Thursday, January 17, 2008

Jack Chick and the KJV


It seems as if Jack Chick (Chick Publications) is at it again (as if he ever rests from the issue). Regardless of where you are in the world, regardless of the language you speak or understand, he is proclaiming once again that the KJV (1611) is the only “words” of God. In fact, a preface to his most recent article on the issue indicates “Jack Chick’s passionate message will either have you nodding in agreement, or gnashing your teeth in anger." I’m afraid that I am doing neither. While the premise of his article is that as America gets away from the faithful preaching of the Word, we are bound for failure and ultimately destruction, I do not agree that the KJV is the only true Word of God nor do I agree that one cannot be saved apart from it. The KJV is a beautiful translation and a wonderful formal equivalence of its day, however, to believe the argument that it is the only viable translation of the Word of God is both ignorant and lacking in scholarship.

Sadly, Mr. Chick believes that more contemporary translations are from Satan and used as a means to destroy our seminaries. While I agree with the idea that there are several faulty, even heretical translations available today, with good scholarship and a heartfelt conviction to translate the Bible as closely as possible to the original languages for the purpose of edifying the common man in his common language, I do not believe that the KJV is the only “words” of God in English. In fact, it seems as if this movement (KJV-Onlyism) is bent on the idea that the KJV itself is inspired. As ridiculous as it seems, apparently we must remind these brothers and sisters that the Patriarchs, Prophets, Apostles, and all others who wrote the Bible did not speak the “King’s English.”

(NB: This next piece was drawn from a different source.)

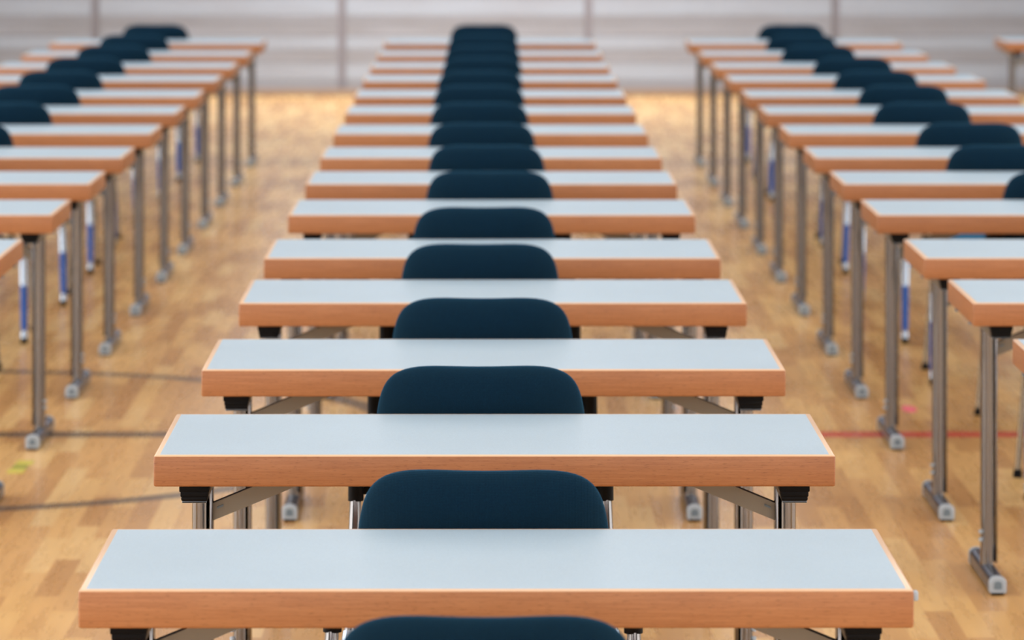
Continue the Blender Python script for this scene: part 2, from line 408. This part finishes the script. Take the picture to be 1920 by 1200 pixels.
def make_chair():
    r = empty('stacking_chair', (0, 0, 0))
    o = link('backrest', make_backrest(), M_fab, r)
    for p in o.data.polygons: p.use_smooth = True
    subsurf_mesh(o)
    # seat cushion
    bm = bmesh.new()
    loop = []
    for k in range(40):
        a = 2 * PI * k / 40; ca, sa = math.cos(a), math.sin(a)
        loop.append((0.215 * math.copysign(abs(ca) ** 0.5, ca) * (1 + 0.06 * sa), 0.205 * math.copysign(abs(sa) ** 0.5, sa)))
    rows = [(0.90, 0.425), (0.97, 0.428), (1.0, 0.438), (0.99, 0.452), (0.95, 0.463), (0.85, 0.470), (0.6, 0.468), (0.3, 0.465)]
    rings = [[bm.verts.new((x * s, 0.24 + y * s, z + 0.06 * max(0, y * s) * 0.3 - (0.5 * max(0, y * s - 0.15)) ** 2)) for x, y in loop] for s, z in rows]
    for a, c in zip(rings, rings[1:]):
        for q in range(40): bm.faces.new((a[q], a[(q + 1) % 40], c[(q + 1) % 40], c[q]))
    bm.faces.new(rings[0]); bm.faces.new(rings[-1])
    o = link('seat', bm, M_fab, r)
    R = 0.0115
    for s in (-1, 1):
        # rear leg: chrome upright, then a pale band and a blue lower tube
        bm = bmesh.new()
        foot = Vector((s * 0.270, -0.165, 0.012)); up_ = Vector((s * 0.252, -0.045, 0.44))
        def on(t): return foot.lerp(up_, t)
        pts = smooth_path([on(0.68), on(0.9), up_, Vector((s * 0.248, -0.010, 0.56)), Vector((s * 0.246, -0.012, 0.64))], 2)
        sweep(bm, pts, circ_prof(R))
        rl = link('leg', bm, M_chrome, r)
        bm = bmesh.new(); sweep(bm, [on(0.44), on(0.47), on(0.66), on(0.69)], circ_prof(R * 1.3), scales=[0.9, 1, 1, 0.9])
        o = link('leg_band', bm, M_pale, rl); o['label'] = 'pale metallic band'
        bm = bmesh.new(); sweep(bm, [on(0.08), on(0.12), on(0.49)], circ_prof(R * 1.2), scales=[0.8, 0.95, 1.05])
        o = link('lower_tube', bm, M_blue, rl); o['label'] = 'blue lower leg'
        bm = bmesh.new()
        sweep(bm, [(foot.x, foot.y - .002, 0.0), (foot.x, foot.y, 0.020)], circ_prof(0.0135), mi=0)
        sweep(bm, [(foot.x, foot.y, 0.018), (foot.x * .999, foot.y + .008, 0.042)], circ_prof(0.0130), mi=1)
        link('glide', bm, [M_black, M_pale], rl)
        # front leg
        bm = bmesh.new()
        ff = Vector((s * 0.257, 0.235, 0.010)); ft = Vector((s * 0.222, 0.275, 0.395))
        sweep(bm, smooth_path([ff, ff.lerp(ft, 0.95), Vector((s * 0.222, 0.25, 0.418)), Vector((s * 0.228, 0.05, 0.418)), Vector((s * 0.246, -0.045, 0.425))], 2), circ_prof(0.0095))
        fl_ = link('leg', bm, M_floortint, r)
        bm = bmesh.new(); sweep(bm, [(ff.x, ff.y, 0.0), (ff.x, ff.y, 0.024)], circ_prof(0.0135), scales=[1.1, 0.9])
        link('glide', bm, M_black, fl_)
        # black plastic bracket clamping the backrest to the upright
        bm = bmesh.new()
        box(bm, min(s * 0.205, s * 0.262), max(s * 0.205, s * 0.262), -0.014 + 0.02, 0.022 + 0.02, 0.560, 0.655, 0.006)
        sweep(bm, [(s * 0.2475, -0.011, 0.552), (s * 0.2465, -0.012, 0.66)], circ_prof(0.0155))
        o = link('back_bracket', bm, M_black, r); o['label'] = 'black plastic side bracket'
    bm = bmesh.new()
    for yy in (0.06, 0.25):
        sweep(bm, [(-0.226, yy, 0.415), (0.226, yy, 0.415)], circ_prof(0.008), up=Vector((0, 0, 1)))
    link('seat_frame', bm, M_chrome, r)
    return r

# ------------------------------------------------------------------ laying out the rows
YF = [1106, 853.5, 693, 568, 484, 403, 345, 296, 251, 213, 181.5, 152, 127, 104, 82]
DF = [F * HT / (y - VY) for y in YF]             # distance of the near edge of each desk row
ORD = ['first', 'second', 'third', 'fourth', 'fifth', 'sixth', 'seventh', 'eighth', 'ninth', 'tenth', 'eleventh', 'twelfth', 'thirteenth', 'fourteenth', 'fifteenth', 'sixteenth']
desk0 = make_desk(); used = [False]
def put(proto, flag, x, y, rz, label, cat, group):
    o = copy_tree(proto) if flag[0] else proto
    flag[0] = True
    o.location = (x, y, 0); o.rotation_euler = (0, 0, rz)
    tag(o, label, cat, group)
    return o
desks = {}
cols = {'middle': (0.013, range(0, 15)), 'left': (-1.959, range(4, 15)), 'right': (1.820, range(2, 15))}
def where(col, k, rows, kind):
    n = len(rows); i = rows.index(k)
    if kind == 'desk':
        if i == 0 and col == 'middle': return 'pale-topped beech-edged desk nearest the viewer, first in the middle column'
        if i == 0 and col == 'left': return 'desk cut off by the left picture edge, only its rear corner and foot showing'
        if i == 0 and col == 'right': return 'desk cut off by the right picture edge, only its rear corner showing'
        if i == n - 1: return f'pale-topped beech-edged desk closest to the far wall in the {col} column'
        if i > n // 2: return f'pale-topped beech-edged desk, {ORD[n - 1 - i]} from the far wall in the {col} column'
        return f'pale-topped beech-edged desk, {ORD[i]} from the front in the {col} column'
for col, (x, rng) in cols.items():
    rows = list(rng)
    for k in rows:
        dx = 0.0
        o = put(desk0, used, x + dx, DF[k], math.radians(0.13) if col == 'middle' and k < 4 else 0.0, where(col, k, rows, 'desk'), 'desk', f'exam desks in the {col} column')
        desks[col, k] = o
o = put(desk0, used, 3.09 + W / 2, DF[14] + 0.25, 0, 'lone desk corner with one dark leg at the far right edge by the wall', 'desk', 'exam desks in the outer right column')
# small linking hook on the right end of the nearest desk only
bm = bmesh.new(); box(bm, W / 2 - 0.001, W / 2 + 0.007, 0.004, 0.022, H - 0.018, H - 0.004, 0.002)
link('linking_hook', bm, M_cap, desks['middle', 0])

chair0 = make_chair(); cused = [False]
pitch = 1.268
def chair_y(k): return (DF[k - 1] if k > 0 else DF[0] - pitch) + 0.605
CX = {'middle': {0: 909, 1: 905.5, 2: 901.5, 3: 904.5, 4: 900, 5: 908, 6: 918, 7: 912.5, 8: 903.5, 9: 899, 10: 898, 11: 900, 12: 904, 13: 905, 14: 906, 15: 907.5}}
XL = {7: -2.0, 8: -2.01, 9: -2.0, 10: -2.01, 11: -2.025, 12: -2.037, 13: -2.01, 14: -2.015, 15: -2.01}
XR = {5: 1.815, 6: 1.867, 7: 1.817, 8: 1.836, 9: 1.793, 10: 1.846, 11: 1.843, 12: 1.85, 13: 1.78, 14: 1.79, 15: 1.838}
RZ = {1: -1.2, 2: 0.5, 3: -0.6, 5: 0.8, 6: -0.8, 8: 1.0, 11: -0.9}
def chair_label(col, k, lo):
    if k == 15: return f'navy upholstered chair behind the last desk of the {col} column, farthest of its line'
    if k == 14: return f'navy upholstered chair in front of the last desk of the {col} column'
    if col == 'middle' and k == 0: return 'navy chair back cut by the bottom edge, nearest in the middle column'
    i = k - lo
    if k >= 9: return f'navy upholstered chair, {ORD[15 - k]} from the far end of the {col} line of chairs'
    if i == 0: return f'navy upholstered chair nearest the viewer in the {col} line, mostly outside the frame'
    return f'navy upholstered chair, {ORD[i]} from the front in the {col} line of chairs'
for k in range(0, 16):
    y = chair_y(k); s = F / y
    put(chair0, cused, (CX['middle'][k] - VX) / s, y, math.radians(RZ.get(k, 0.0)), chair_label('middle', k, 0), 'chair', 'navy chairs in the middle column')
for k, x in XL.items():
    put(chair0, cused, x, chair_y(k), math.radians((k * 37 % 5 - 2) * 0.5), chair_label('left', k, 7), 'chair', 'navy chairs in the left column')
for k, x in XR.items():
    put(chair0, cused, x, chair_y(k), math.radians((k * 53 % 5 - 2) * 0.5), chair_label('right', k, 5), 'chair', 'navy chairs in the right column')

# ------------------------------------------------------------------ marks stuck to the floor
def floor_at(px, py):
    s = (py - VY) / HC
    return (px - VX) / s, F / s
x, y = floor_at(38, 875)
bm = bmesh.new()
box(bm, x - 0.027, x + 0.023, y - 0.125, y - 0.05, 0, 0.0015); box(bm, x - 0.020, x + 0.030, y + 0.04, y + 0.115, 0, 0.0015)
box(bm, x - 0.022, x + 0.022, y - 0.045, y + 0.035, 0, 0.0012, mi=1)
o = link('floor_tape', bm, [M_yel, M_olive], smooth=False)
tag(o, 'small yellow tape marker stuck to the wooden floor at the left', 'tape')
x, y = floor_at(1705, 767)
bm = bmesh.new()
sweep(bm, [(x, y, 0.0), (x, y, 0.001)], [(0.024 * math.cos(a), 0.075 * math.sin(a)) for a in [2 * PI * q / 24 for q in range(24)]])
o = link('floor_sticker', bm, M_pink, smooth=False)
tag(o, 'small pink round sticker on the floor just beyond the red line', 'sticker')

An additional point I would like to make is that concerning Chick’s view of Catholicism. I do agree that the Catholic Church has made efforts at ecumenicalism in the past (during John Paul II's "reign") and that many evangelicals have succumbed to this temptation. I also agree that the Roman Catholic Church itself is an apostate organization (but, I would not say that there are no believers in the organization, even if said believers are spiritually immature, lacking in both discernment and faith to have already come out of the organization). This is not because I hold to the idea that the Pope is absolutely provable as the final “Anti-Christ,” but rather because of Catholic doctrines of interpretation (adding the Apocrypha and including such unbiblical teachings as purgatory, the papacy, and the granting of indulgences, etc.), church traditions (ex cathedra, mass, etc.), and general theology (infused righteousness, veneration of the saints, Marian co-redemption, etc.). These issues have proven time and again that the Catholic Church is based upon a man-centered Gospel in which man can save himself (by being a good Catholic) or the church can save man (through the work of the Priests), rather than upon a Christ-centered gospel in which man is completely incapable by nature and by choice in regards to his own righteousness to save himself. Wasn’t this the reason for the reformation? Yes, a corruption in morality, but also a corruption in theology.

All these things aside, another point to make from his article (“What’s Going to Happen to America?”) is that his understanding of believer’s aversion to his heralding of the KJV as the only “words” of God (as he calls it) is due to its cultic nature, not due to the beauty of its translation or a desire to pervert the Gospel. The entire principle of translation that brought us the Bible in its original inspiration as well as translations throughout the years is that it should be made available to the common people. Greek was the common language during the writing of the New Testament. Latin was the common language during Jerome’s translation to the Latin Vulgate. Luther translated to German, the common language of his day and location. Tyndale translated to English, the common language of his day and location. To conclude that the KJV is inspired (though it holds the inspired Word), or that the principle of translation (making the Word available to the common man) ended with the KJV is foolish. To require that everyone become familiar with a short-lived English dialect in order to fully understand the Word of God is also foolish. If we are to believe this, we are to also believe that unless you can read and comprehend Hebrew, Aramaic, and Koine Greek you are not allowed to read the Scriptures. If we go that route, we will end up on the same course as the Catholics with their “Latin Mass” and necessity of the clergy to interpret for us. Many apparently do not know this, but even Erasmus, compiler/author of the Textus Receptus used to translate the KJV, translated missing parts by use of the Latin Vulgate, as well as using it for better flow. If it is such a sin to use the original languages to translate into the common language, why is it not a sin to translate a translation and harmonize the Gospels with words not originally penned in the Greek?

As a last point, Christians who do not prescribe to the KJV alone do not “believe God’s words were lost with the originals,” do not wholly subscribe to an “’ecumenical movement,’ enticing many Protestants and Baptists into their net,” do not “claim both Christ and Ba’al,” do not control Christian bookstores to put the KJV “on the bottom shelf or it’s collecting dust in the back room,” and do not “hold the King James version in contempt.” In fact, I believe that the KJV is the most popular Bible translation available in English today. It is not the KJV, but rather the idea that this version is the focus of cultic Bibliolatry today, that so offends discerning believers in Christ.